==== EXERCISE MATERIALS
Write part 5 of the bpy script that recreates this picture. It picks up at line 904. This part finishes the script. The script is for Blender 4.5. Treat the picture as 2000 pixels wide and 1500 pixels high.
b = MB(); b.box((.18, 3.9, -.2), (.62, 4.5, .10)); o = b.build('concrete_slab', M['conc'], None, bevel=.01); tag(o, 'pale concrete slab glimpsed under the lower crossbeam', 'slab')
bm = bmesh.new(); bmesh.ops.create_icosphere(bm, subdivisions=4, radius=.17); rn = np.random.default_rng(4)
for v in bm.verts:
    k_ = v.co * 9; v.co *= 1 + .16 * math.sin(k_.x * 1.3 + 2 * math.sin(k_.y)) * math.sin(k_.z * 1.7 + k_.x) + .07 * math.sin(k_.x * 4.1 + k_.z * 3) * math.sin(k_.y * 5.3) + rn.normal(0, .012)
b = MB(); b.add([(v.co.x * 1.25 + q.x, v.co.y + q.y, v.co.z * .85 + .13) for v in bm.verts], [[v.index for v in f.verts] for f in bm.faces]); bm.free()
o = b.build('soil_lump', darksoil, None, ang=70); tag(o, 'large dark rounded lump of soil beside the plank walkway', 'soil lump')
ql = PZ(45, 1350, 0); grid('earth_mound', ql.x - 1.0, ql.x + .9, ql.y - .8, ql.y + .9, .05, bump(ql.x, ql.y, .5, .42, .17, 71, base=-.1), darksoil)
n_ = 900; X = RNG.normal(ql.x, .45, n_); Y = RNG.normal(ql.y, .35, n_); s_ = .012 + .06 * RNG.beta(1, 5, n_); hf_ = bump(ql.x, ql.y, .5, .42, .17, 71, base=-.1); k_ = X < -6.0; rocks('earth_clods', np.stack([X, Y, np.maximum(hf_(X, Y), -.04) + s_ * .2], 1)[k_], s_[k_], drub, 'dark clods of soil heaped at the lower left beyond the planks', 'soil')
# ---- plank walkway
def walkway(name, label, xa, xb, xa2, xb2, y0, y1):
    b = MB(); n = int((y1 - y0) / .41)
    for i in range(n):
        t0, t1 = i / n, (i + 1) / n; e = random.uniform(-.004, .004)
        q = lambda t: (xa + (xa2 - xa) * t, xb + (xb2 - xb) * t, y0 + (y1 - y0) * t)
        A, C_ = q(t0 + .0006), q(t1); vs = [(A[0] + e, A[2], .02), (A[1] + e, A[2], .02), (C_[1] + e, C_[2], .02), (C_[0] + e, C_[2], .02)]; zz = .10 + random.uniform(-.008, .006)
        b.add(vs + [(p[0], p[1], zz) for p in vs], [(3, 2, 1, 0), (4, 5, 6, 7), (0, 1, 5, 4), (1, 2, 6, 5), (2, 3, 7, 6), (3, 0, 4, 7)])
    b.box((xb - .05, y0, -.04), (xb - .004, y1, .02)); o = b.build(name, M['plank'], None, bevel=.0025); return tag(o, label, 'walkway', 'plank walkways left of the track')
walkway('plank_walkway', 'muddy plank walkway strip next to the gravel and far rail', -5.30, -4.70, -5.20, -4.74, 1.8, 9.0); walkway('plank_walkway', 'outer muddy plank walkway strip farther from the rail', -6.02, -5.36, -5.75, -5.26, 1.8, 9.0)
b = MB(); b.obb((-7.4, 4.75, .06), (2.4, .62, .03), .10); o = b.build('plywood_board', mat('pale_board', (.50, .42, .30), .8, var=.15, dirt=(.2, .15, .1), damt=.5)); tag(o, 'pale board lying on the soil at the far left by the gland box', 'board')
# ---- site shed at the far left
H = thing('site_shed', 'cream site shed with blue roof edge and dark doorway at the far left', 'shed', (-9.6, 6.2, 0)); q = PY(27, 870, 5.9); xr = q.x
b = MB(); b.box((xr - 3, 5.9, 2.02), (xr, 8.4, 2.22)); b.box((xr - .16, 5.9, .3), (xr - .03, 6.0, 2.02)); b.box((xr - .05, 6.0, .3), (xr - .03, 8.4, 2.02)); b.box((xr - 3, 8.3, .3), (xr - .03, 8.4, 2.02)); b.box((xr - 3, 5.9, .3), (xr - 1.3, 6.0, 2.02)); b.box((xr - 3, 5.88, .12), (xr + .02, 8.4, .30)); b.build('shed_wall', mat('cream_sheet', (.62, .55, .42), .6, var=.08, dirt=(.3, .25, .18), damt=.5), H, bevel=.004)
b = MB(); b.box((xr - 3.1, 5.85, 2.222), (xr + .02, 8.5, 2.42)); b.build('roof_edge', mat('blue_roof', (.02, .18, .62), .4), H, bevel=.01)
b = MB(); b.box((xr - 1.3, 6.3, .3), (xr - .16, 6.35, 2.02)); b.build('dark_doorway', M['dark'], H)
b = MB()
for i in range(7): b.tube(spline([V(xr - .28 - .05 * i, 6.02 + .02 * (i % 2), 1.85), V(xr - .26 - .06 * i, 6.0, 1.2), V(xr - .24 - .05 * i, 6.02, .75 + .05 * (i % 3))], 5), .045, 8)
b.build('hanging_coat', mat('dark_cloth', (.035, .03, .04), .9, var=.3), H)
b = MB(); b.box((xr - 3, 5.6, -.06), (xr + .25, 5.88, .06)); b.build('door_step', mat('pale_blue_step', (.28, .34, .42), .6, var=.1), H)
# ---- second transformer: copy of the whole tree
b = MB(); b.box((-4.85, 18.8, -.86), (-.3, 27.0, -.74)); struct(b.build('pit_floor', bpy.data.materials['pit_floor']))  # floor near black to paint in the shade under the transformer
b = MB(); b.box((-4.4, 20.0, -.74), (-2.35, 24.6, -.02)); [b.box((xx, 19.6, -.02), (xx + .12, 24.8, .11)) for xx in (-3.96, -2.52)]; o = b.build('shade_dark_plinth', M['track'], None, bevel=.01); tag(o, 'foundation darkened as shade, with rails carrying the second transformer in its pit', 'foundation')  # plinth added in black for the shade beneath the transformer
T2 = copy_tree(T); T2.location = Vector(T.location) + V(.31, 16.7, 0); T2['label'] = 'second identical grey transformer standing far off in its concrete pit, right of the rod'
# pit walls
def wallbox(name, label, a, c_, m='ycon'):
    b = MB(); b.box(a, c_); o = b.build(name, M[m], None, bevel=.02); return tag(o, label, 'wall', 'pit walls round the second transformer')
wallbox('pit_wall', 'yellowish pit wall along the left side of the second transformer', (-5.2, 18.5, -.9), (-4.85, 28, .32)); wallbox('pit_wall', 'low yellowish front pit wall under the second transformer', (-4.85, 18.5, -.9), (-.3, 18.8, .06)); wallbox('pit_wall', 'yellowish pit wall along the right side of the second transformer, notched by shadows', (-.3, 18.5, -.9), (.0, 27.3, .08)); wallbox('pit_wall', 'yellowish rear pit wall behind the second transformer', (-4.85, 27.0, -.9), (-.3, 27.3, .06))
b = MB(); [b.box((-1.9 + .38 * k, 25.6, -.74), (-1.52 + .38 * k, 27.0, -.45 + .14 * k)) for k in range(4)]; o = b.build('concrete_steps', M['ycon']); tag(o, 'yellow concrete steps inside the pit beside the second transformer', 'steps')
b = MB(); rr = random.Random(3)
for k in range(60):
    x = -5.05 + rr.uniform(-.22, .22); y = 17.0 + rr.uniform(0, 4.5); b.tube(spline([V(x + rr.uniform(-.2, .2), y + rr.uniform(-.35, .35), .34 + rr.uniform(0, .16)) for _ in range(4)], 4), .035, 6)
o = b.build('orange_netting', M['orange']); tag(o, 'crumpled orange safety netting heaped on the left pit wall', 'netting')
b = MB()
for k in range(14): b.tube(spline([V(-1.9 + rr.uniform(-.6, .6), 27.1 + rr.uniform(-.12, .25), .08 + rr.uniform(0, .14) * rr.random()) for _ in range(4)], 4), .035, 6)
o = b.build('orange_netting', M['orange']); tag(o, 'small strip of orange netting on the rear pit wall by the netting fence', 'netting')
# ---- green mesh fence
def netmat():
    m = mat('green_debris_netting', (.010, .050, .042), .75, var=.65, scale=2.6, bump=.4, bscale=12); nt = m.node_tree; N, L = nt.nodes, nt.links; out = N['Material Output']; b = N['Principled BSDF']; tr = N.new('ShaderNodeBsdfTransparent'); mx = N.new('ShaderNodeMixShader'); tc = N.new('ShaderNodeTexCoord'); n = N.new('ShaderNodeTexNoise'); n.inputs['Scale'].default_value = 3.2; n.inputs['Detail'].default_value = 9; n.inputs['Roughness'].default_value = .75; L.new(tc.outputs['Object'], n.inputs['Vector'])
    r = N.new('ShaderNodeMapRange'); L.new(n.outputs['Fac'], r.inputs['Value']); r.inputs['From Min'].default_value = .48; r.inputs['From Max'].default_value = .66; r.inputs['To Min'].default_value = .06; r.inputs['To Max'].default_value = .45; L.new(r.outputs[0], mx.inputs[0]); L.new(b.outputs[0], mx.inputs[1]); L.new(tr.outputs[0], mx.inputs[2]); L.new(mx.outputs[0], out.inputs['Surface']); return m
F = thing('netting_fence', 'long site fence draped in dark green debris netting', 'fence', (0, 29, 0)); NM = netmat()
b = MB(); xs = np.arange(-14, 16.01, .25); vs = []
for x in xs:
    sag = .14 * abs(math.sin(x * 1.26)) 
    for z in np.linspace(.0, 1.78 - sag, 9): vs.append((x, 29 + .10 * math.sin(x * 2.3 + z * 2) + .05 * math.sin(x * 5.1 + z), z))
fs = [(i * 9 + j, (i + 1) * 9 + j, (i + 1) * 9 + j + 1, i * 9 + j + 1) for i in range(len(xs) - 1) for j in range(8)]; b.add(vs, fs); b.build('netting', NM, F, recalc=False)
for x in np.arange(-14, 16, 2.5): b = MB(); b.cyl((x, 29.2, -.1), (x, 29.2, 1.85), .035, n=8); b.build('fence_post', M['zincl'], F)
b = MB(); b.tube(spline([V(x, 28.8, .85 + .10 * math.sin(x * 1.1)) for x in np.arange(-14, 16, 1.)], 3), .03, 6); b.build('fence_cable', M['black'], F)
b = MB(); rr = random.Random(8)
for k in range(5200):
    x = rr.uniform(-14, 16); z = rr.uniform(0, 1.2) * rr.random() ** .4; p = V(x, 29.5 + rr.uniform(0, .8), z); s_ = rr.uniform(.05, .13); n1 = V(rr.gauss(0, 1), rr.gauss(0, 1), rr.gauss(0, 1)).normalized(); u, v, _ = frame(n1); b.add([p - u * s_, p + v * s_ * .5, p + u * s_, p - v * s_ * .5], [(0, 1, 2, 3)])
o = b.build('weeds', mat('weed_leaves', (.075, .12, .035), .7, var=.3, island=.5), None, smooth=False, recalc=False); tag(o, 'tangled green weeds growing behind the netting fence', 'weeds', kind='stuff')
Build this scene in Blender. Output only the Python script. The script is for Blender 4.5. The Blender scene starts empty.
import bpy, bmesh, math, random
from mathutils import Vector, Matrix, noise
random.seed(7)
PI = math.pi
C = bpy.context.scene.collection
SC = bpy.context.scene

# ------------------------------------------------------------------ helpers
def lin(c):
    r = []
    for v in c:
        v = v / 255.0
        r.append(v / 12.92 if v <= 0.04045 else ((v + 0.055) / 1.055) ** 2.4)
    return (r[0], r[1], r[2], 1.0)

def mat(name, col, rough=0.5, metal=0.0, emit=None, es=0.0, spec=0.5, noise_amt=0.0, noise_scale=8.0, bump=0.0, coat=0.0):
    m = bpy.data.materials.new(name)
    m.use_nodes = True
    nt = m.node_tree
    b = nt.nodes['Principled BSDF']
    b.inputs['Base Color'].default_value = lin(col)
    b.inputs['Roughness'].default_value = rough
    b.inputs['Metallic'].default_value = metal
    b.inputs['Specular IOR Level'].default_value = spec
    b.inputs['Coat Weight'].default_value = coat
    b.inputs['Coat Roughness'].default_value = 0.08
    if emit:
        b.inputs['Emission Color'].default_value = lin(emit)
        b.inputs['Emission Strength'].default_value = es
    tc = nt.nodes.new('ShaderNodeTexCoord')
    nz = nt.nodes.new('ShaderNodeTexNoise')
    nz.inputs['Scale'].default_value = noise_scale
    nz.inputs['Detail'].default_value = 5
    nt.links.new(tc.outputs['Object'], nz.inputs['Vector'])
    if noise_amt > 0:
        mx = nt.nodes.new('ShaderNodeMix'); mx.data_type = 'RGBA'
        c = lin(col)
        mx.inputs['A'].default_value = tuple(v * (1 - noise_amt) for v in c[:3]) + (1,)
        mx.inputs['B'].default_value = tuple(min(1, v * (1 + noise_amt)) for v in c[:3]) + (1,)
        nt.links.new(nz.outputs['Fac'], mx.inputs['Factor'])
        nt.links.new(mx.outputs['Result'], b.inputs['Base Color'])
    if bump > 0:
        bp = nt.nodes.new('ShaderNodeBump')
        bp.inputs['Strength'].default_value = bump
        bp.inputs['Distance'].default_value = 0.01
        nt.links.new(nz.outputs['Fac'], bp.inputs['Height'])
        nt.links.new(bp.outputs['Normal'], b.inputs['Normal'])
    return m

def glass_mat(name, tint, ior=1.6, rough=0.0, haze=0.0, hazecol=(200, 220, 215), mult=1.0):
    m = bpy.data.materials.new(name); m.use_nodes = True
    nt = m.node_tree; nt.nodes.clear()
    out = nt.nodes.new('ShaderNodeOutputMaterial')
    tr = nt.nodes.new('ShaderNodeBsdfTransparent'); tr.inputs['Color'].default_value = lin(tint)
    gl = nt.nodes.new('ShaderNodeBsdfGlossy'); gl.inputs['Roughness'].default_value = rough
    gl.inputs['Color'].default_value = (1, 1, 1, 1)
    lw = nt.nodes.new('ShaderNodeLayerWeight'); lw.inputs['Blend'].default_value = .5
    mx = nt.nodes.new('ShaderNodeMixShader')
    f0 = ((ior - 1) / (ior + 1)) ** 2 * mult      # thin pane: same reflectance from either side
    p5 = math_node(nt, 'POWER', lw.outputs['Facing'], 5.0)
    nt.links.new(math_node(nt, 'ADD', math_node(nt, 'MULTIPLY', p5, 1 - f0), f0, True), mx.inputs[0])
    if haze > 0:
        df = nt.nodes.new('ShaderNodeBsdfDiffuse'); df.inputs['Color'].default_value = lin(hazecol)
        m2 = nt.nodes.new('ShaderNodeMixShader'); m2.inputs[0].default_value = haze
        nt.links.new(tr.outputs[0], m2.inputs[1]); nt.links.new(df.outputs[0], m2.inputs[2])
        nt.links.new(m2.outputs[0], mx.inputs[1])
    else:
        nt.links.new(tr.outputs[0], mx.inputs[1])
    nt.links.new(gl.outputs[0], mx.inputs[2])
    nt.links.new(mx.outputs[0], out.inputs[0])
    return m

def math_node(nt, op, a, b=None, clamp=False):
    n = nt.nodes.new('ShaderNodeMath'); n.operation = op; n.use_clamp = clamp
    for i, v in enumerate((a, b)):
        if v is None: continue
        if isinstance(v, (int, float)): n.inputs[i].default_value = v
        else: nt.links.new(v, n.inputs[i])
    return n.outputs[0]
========
TO BE DONE
Extract all lines of the records above that include "scene".

EXERCISE OUTPUT
Build this scene in Blender. Output only the Python script. The script is for Blender 4.5. The Blender scene starts empty.
C = bpy.context.scene.collection
SC = bpy.context.scene